**Collected data**
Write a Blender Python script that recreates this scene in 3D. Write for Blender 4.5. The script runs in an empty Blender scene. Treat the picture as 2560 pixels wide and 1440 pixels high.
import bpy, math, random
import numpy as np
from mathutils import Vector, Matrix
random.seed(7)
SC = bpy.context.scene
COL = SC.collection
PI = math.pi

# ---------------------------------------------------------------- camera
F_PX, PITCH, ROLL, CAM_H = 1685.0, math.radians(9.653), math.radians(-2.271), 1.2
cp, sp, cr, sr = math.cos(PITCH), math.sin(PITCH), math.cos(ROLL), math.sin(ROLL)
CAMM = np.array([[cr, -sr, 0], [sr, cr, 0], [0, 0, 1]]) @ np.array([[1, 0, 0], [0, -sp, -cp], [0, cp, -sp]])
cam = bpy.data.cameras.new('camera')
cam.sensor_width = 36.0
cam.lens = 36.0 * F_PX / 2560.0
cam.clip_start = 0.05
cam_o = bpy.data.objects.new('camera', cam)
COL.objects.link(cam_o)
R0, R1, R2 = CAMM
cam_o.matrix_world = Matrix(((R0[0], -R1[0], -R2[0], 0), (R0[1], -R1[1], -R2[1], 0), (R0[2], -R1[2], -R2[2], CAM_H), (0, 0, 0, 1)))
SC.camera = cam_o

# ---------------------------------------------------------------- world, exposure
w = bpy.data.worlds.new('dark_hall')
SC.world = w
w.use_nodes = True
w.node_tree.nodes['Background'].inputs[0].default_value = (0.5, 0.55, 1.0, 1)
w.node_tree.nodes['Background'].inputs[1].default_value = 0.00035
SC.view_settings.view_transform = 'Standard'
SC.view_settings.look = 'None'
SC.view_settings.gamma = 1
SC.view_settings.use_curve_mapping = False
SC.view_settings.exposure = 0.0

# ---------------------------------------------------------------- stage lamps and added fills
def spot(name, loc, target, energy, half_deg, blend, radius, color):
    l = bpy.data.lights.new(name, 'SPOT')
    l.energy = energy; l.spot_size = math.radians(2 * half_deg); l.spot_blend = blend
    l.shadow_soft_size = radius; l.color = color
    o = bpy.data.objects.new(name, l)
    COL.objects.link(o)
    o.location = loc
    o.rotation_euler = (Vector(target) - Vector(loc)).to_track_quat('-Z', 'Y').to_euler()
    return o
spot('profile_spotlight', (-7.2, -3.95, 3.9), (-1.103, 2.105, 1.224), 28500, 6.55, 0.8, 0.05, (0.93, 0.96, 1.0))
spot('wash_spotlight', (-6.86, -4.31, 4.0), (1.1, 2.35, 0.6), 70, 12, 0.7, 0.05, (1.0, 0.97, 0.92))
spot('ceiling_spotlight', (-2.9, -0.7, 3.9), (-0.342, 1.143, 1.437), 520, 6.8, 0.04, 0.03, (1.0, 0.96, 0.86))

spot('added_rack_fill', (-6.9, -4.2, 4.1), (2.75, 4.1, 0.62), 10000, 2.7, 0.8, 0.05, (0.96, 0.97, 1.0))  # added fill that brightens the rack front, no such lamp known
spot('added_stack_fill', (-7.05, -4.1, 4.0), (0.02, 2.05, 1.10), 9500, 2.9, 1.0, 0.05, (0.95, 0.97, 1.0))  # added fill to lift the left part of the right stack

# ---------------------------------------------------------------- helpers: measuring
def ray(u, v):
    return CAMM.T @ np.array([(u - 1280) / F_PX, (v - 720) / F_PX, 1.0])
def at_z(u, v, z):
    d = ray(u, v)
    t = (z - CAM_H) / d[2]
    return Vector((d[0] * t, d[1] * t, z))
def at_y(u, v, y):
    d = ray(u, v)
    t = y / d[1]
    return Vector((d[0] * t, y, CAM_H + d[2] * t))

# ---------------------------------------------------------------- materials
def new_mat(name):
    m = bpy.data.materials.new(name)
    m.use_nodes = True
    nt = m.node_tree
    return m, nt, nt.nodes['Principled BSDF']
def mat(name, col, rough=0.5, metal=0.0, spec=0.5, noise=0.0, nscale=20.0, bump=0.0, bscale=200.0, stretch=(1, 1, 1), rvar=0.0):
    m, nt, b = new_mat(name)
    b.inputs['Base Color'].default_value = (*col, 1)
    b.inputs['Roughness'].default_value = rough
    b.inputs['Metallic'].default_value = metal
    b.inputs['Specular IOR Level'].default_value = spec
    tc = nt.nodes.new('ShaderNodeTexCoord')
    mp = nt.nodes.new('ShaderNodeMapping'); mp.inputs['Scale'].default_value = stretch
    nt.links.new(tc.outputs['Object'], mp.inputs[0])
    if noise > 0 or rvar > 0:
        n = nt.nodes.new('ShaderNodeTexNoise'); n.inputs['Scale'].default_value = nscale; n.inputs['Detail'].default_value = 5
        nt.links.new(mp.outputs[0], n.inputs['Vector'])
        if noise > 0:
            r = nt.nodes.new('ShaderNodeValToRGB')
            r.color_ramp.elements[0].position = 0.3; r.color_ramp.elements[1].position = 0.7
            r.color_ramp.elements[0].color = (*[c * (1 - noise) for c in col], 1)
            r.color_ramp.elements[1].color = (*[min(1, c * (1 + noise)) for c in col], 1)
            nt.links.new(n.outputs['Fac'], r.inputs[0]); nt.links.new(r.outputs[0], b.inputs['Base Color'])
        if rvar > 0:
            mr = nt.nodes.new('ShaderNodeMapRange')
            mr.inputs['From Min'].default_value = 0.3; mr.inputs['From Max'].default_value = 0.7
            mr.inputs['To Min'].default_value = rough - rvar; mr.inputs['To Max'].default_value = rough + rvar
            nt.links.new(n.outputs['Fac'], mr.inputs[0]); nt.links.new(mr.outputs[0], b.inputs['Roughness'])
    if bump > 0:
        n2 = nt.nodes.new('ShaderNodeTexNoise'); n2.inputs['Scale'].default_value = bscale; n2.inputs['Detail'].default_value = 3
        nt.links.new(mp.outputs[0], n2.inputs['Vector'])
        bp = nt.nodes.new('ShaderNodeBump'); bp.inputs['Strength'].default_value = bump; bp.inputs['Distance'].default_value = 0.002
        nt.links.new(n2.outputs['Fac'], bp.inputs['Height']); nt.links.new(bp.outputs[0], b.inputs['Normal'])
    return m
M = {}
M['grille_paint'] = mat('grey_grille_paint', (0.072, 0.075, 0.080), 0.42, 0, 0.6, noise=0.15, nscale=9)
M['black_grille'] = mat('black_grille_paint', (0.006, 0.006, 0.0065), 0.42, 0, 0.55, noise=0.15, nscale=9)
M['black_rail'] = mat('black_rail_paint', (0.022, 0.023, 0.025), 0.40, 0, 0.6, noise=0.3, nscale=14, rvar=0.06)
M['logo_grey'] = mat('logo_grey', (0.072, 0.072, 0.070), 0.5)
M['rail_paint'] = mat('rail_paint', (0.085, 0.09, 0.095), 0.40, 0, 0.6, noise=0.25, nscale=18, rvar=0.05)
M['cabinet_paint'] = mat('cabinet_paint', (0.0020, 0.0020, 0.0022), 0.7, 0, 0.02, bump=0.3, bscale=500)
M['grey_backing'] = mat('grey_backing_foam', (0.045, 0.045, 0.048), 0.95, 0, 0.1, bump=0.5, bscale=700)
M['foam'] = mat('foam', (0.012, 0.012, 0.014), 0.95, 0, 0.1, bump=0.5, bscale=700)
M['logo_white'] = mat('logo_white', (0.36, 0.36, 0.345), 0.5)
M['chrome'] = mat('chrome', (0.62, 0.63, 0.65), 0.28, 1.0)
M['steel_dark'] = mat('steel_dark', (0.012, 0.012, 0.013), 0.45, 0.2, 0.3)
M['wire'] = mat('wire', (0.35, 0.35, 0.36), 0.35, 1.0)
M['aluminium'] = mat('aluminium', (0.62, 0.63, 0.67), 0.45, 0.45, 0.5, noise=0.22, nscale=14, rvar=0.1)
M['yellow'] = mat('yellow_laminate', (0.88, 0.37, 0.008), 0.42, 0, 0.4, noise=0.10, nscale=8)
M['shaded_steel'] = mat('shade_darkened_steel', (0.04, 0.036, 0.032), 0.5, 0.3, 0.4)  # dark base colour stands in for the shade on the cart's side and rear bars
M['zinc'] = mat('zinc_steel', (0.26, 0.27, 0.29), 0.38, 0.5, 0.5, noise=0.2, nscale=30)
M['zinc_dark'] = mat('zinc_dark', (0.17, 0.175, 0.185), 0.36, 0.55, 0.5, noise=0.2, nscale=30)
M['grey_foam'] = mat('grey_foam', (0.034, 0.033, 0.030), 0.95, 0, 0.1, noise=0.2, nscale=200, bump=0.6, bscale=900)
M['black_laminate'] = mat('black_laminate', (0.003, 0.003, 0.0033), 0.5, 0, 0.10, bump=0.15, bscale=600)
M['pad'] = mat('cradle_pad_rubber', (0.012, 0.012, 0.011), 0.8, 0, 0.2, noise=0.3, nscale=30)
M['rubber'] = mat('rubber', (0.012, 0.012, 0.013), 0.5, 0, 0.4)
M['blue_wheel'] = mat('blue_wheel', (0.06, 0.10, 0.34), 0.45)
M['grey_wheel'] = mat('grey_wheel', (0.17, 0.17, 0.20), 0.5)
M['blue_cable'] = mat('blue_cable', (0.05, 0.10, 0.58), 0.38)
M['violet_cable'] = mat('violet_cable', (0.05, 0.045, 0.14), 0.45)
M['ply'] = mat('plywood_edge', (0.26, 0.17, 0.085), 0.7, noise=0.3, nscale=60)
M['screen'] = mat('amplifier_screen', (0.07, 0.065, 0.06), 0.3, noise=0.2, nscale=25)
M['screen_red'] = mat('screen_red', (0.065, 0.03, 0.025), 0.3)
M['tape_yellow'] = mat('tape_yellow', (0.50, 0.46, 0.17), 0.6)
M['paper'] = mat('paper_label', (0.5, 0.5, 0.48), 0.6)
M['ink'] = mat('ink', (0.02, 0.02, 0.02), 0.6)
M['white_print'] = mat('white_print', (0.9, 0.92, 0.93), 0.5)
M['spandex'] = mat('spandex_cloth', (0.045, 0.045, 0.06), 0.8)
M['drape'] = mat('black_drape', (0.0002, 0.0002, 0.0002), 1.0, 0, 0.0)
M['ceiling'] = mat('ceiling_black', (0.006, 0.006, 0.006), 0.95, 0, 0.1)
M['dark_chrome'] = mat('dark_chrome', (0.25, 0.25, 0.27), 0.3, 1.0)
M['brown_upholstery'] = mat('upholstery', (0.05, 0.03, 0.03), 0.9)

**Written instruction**
Note how many lines of the material contain the string "scene". Then report that number by itself.

**Exercise result**
2